Last week trade union officials criticised talk of the council being near-bankrupt as scaremongering, and called for the pace of cuts to be slowed. But there was a stark message from acting head of finance Hazel Sutherland, whose report included a “worst case” scenario in which the local authority’s oil reserves could vanish within seven or eight years if spending is not brought under control.

She described her plan to get spending to a sustainable level as a “common sense, pragmatic approach” where the council will only spend what it is able to generate from investing the reserves on the world’s money markets. In the long term those returns are estimated at 5.75 per cent a year, which means slashing the annual draw from the reserves from £47 million to just £13 million.

Ms Sutherland secured councillors’ agreement for her proposal, which seeks to make those cuts over a two or three year period. In addition to the planned £26 million cut in revenue spending, the amount spent on capital projects will have to fall. She talked of a period of significant change “while we turn the tanker around”.

Amid ongoing global financial turmoil the value of the council’s investments has fallen this year, which will cause its policy of maintaining the reserves at or above £250 million to be broken by a considerable margin in March 2012. Ms Sutherland forecasts that by following her course of action, the reserves will gradually recover from a low of less than £220 million over the next decade.

Mr Simpson was content that the strategy agreed would see the reserves back above the £250 million floor by the year 2022. “It’s important that at the same time we don’t stifle our economy,” he said. “We have to back our officers. It’s up to us as members to take this forward. I think we’ll get criticised a lot on the way but that’s something we’ll just have to take on the chin.”
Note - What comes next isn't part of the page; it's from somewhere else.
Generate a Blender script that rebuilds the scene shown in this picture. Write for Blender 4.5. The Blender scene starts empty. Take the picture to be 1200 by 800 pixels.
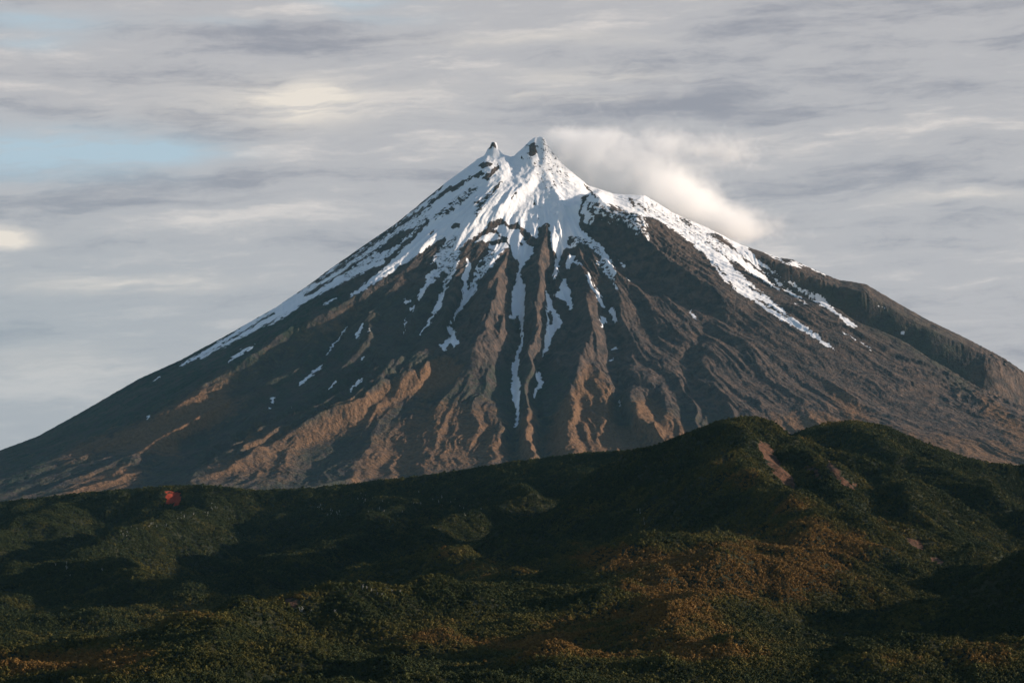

Councillors are awaiting the findings of a study into the potential impact the cutbacks could have on the economy, which is likely to be published early next year.

Chief executive Alistair Buchan said that while there had been well-publicised difficulties putting last year’s set of accounts to bed (the books are now finally with Audit Scotland in Edinburgh) he believes the SIC’s approach to budget planning is now “much more rigorous than we’ve had in the past”.

“This challenge has to be approached positively. Unless we act now Shetland will be in an extremely serious position indeed,” he said, adding the emphasis at present was on finding efficiency savings which should have a “limited impact” on frontline public services.

One suggestion floated by councillor Cecil Smith was for the local authority to look at disposing of some of its many assets in order to generate income and cut costs. He questioned whether the council was “renting out for peanuts” a large tract of land at the Ness of Sound, and noted it was costing money to maintain various SIC-owned buildings dotted around Lerwick.

Councillor Caroline Miller felt Ms Sutherland’s budgetary blueprint was “exceptionally well thought out”. She is pleased the council is going to engage with the public to explain the gravity of the situation and gauge community feeling. “If we’re taking £30-odd million out, there are going to be things that have to go,” she warned.

When the public meetings are staged, councillor Alastair Cooper said it was vital that members and officials were in possession of all the facts needed to address any misguided public perceptions about the council. “We have to have the answers for that sort of stuff,” he said.